La situation entourant la question du voile portée par certaines femmes musulmanes entraîne une polarité d'opinion. Est-ce qu’un vêtement issu d’un choix personnel devrait nous préoccuper autant? Non, et encore plus en ce qui concerne le discours majoritairement erroné l’entourant.

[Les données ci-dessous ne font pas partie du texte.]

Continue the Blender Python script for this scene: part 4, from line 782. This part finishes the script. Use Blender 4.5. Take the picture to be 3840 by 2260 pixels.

En tant que société, système fonctionnant grâce à ses membres, nous avons la responsabilité d’y inclure celles et ceux qui y contribuent. Ces femmes participent à la vie collective comme n’importe qui. Une remise en question quant à la place du dialogue dans le cadre de situations conflictuelles liées à des différences entre individus devra être mise sur la table. L’acceptation de la différence devra gagner et c’est ainsi que notre société pourra avancer. Il y aura toujours des pratiques distinctes des nôtres, pourquoi ne pas l’accepter dès aujourd’hui?

Le dialogue constitué d’écoute et d’expression de soi afin de mieux se comprendre est la clé de cette situation. Les un·es ont peur, les autres sont ignoré·es. Des droits sont brimés au profit d’un groupe. Par conséquent, les femmes qui choisissent de porter le voile ont à subir les conséquences de préjugés à leur égard.

Commençons à penser au-delà de nous-mêmes, à déconstruire la croyance selon laquelle la différence menace. Éduquons-nous au lieu de rassurer une partie de la population. Nous voulons une société juste et inclusive après tout, non? Une société dans laquelle on est accepté·e·s et embauché·e·s, pour ce que l’on fait et ce que l’on est et non en fonction des vêtements que l’on porte. Il s'agit de se parler, de vouloir mieux comprendre, mieux penser. C'est vivre ensemble en s’enrichissant mutuellement, dans le respect de l’autre. Voilà une belle base sociétale sur laquelle construire un vivre-ensemble juste et équitable.